Le voile et la miss

Publié le 29 janvier 2007 Lecture : 3 minutes.

La même semaine, le même jour, deux Marocaines font parler d’elles aux Pays-Bas, pour des raisons diamétralement opposées. La première demoiselle qui défraye la chronique exerce le noble métier de caissière dans le supermarché Nettorama de Tilburg. Un jour, voilà qu’elle pointe au boulot en portant un voile. Les gens ici se fichent pas mal de ce que vous portez sur la tête, chéchia, canotier ou aigrette en plume d’autruche, mais le voile de H’nia – puisque c’est son nom -, le voile de H’nia était d’une couleur qui jurait effroyablement avec les couleurs de Nettorama : uniforme orange contre voile rose d’Ispahan. La hiérarchie propose donc à H’nia de lui fournir elle-même un voile aux couleurs de la chaîne. Ainsi fut fait. L’usine qui fabrique les uniformes de Nettorama reçut donc commande d’un (nous disons : 1) voile orange. Malheureusement, lorsque H’nia reçut sa coiffe unique, elle s’aperçut avec horreur qu’elle n’était pas 100 % polyester, comme il se doit. L’usine, qui ne maîtrise pas les subtilités de la mode islamique, l’avait fabriquée en toile industrielle double épaisseur renforcée de laine. La pauvre H’nia, ayant essayé la chose, se mit à suer comme un buf. Du coup, elle décida de porter plainte devant la Commission néerlandaise contre la discrimination. C’est là que les journaux découvrirent l’affaire.

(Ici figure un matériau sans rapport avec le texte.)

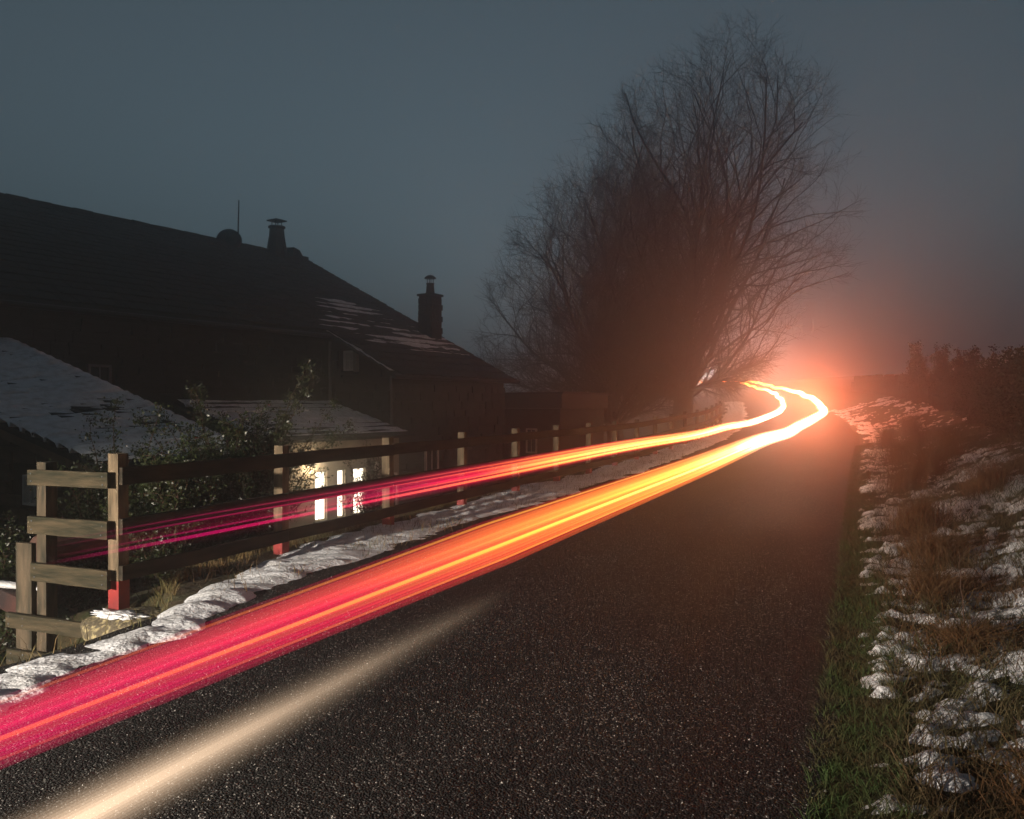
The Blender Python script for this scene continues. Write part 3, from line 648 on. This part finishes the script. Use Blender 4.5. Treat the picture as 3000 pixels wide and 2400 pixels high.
# ------------------------------------------------------------------ shrubs behind the fence
def leaves(P, s):
    N = len(P); a = rng.normal(size=(N, 3)); a /= np.linalg.norm(a, axis=1)[:, None]; b = np.cross(a, rng.normal(size=(N, 3))); b /= np.linalg.norm(b, axis=1)[:, None]
    L = (s * rng.uniform(.6, 1.3, N))[:, None]; V = np.stack([P, P + a * L * .5 + b * L * .28, P + a * L, P + a * L * .5 - b * L * .28], 1).reshape(-1, 3)
    return V, np.arange(N * 4).reshape(N, 4)
def shrub(base, size, nst, nl, ls, label, seed, spikes=(), cat='shrub', group=None, leaf=leafm, berries=20, name='berried_shrub', frac=.35, shape=1.0):
    rnd = random.Random(seed); root = empty(name, base); tag(root, label, cat, group); nl = int(nl * 1.5); ls *= 1.15
    mb = MB(); pts = []
    tips = [(rnd.gauss(0, .42) * size[0], rnd.gauss(0, .42) * size[1], size[2] * rnd.uniform(.35, 1) ** shape) for _ in range(nst)] + list(spikes)
    for k, (x, y, z) in enumerate(tips):
        if k < nst: z *= max(.35, 1 - .35 * (abs(x) / size[0]) ** 2)
        n = 9; b0 = Vector((x * .25, y * .25, -.1)); e = Vector((x, y, z)); c = Vector((x * .45, y * .45, z * .65))
        line = [(b0 * (1 - s) ** 2 + c * 2 * s * (1 - s) + e * s * s) + Vector((rnd.gauss(0, .012), rnd.gauss(0, .012), 0)) for s in [i / n for i in range(n + 1)]]
        mb.tube(line, [.012 * (1 - i / n) + .0025 for i in range(n + 1)], 4)
        for i in range(2, n + 1):
            for _ in range(3):
                s = line[i]; d = Vector((rnd.gauss(0, 1), rnd.gauss(0, 1), rnd.gauss(.3, .7))).normalized(); l_ = rnd.uniform(.08, .38) * (1.15 - .8 * i / n); tip = s + d * l_
                mb.tube([s, s.lerp(tip, .5) + Vector((0, 0, .01)), tip], [.004, .003, .0015], 3, False)
                for q in range(4): pts.append(s.lerp(tip, rnd.uniform(.2, 1)))
    pts = np.array([tuple(p) for p in pts]); idx = rng.integers(0, len(pts), nl); P = pts[idx] + rng.normal(0, .045, (nl, 3))
    mb.build('branches', stemm, root); V, F = leaves(P, ls); npmesh('foliage', V, F, leaf, root)
    if berries:
        bm_ = MB()
        for k in rng.integers(0, len(pts), berries): bm_.lathe([(.003, -.008), (.008, -.002), (.008, .003), (.002, .008)], pts[k] + rng.normal(0, .02, 3), 6)
        tag(bm_.build('berries', berrym, root), kind='stuff')
    return root
GS = 'shrubs behind the roadside fence'
def sg(x, y): return (x, y, GZ(x, y))
shrub(sg(-7.45, 8.3), (1.1, 1.5, 2.2), 120, 40000, .036, 'biggest dark leafy shrub with red berries behind the second fence bay', 1, [(.55, .9, 2.75), (.6, .95, 2.55), (.5, .85, 2.4), (-.3, -.3, 2.4), (-.6, 0, 2.3), (.8, 1.2, 2.2), (1.0, 1.2, 1.9)], group=GS, berries=60)
shrub(sg(-7.9, 6.9), (1.0, 1.0, 1.9), 70, 24000, .036, 'loose spiky shrub against the snowy outbuilding roof, behind the stile', 2, [(-.2, .2, 2.5), (-.5, .1, 2.3), (.4, .3, 2.4)], group=GS, berries=25)
shrub(sg(-6.95, 6.9), (.45, .9, 1.5), 60, 20000, .034, 'low dense shrub pressed against the first fence bay', 3, group=GS, berries=50)
shrub(sg(-7.2, 11.2), (.4, .9, 1.5), 24, 1500, .034, 'thin straggly shrub whose twigs cross the lit windows', 4, group=GS, berries=8)
shrub(sg(-7.7, 5.2), (.9, .5, 1.55), 60, 17000, .036, 'dark shrub seen through the bars of the stile', 5, group=GS, berries=12)
shrub(sg(-8.7, 5.6), (.9, .7, 1.35), 55, 15000, .038, 'dark shrub at the left edge below the outbuilding gable', 6, group=GS, berries=10)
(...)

Le même jour, ces mêmes journaux publiaient la photo du joli minois d’une autre Marocaine, Zahia. Splendide chevelure auburn – pas du tout cachée par un hennin en polyester -, yeux de braise d’une Carmen du Rif, sourcils effilés comme le poignard d’un corsaire, la bouche boudeuse comme la plus jeune femme du pacha, il faut admettre que Zahia fait sensation dans le polder. Et qui est-elle, cette jolie donzelle ? Eh bien, c’est la favorite du concours Miss Maroc Nederland 2007.
Dans la presse, elle explique les détails de la compétition qu’elle espère bien remporter. Deux ou trois rondes en costume traditionnel, c’est-à-dire en caftan, puis une ronde en costume moderne et enfin la ronde en ravageuse de calendrier Pirelli.
– Je veux montrer, dit-elle, que la femme marocaine aux Pays-Bas est différente de l’image qu’on se fait d’elle. On la décrit soumise, opprimée, les yeux baissés et engoncée dans trois épaisseurs de drap. Eh bien, pas du tout, je veux montrer qu’il y a d’autres façons d’être Marocaine en Hollande. Je revendique le droit d’exhiber les avantages que la Providence a jugé bon de m’accorder.
Les journalistes qui interviewent Zahia lui demandent quel est l’intérêt d’un concours Miss Maroc du plat pays. Y a-t-il vraiment une différence entre la femme hollandaise et la femme marocaine ?
– Bien sûr, leur répond avec superbe la jeune chose. Nous avons du style, nous savons marcher avec élégance, nous savons choisir nos vêtements.
Entre H’nia et Zahia, entre celle qui alerte la justice pour pouvoir porter le voile et celle qui agite les journaux pour mieux se dévoiler, je ne sais pas qui a vos faveurs – et je ne tiens pas à le savoir, parce que chacun est libre de ses opinions. Mais, tant que nous aurons les deux, celle qui croit au ciel et celle qui n’y croit pas, le foulard rose et le bas résille, on pourra dire que la diversité est préservée. Et c’est tant mieux, parce que la diversité, c’est quand même ce qui fait le sel de la vie.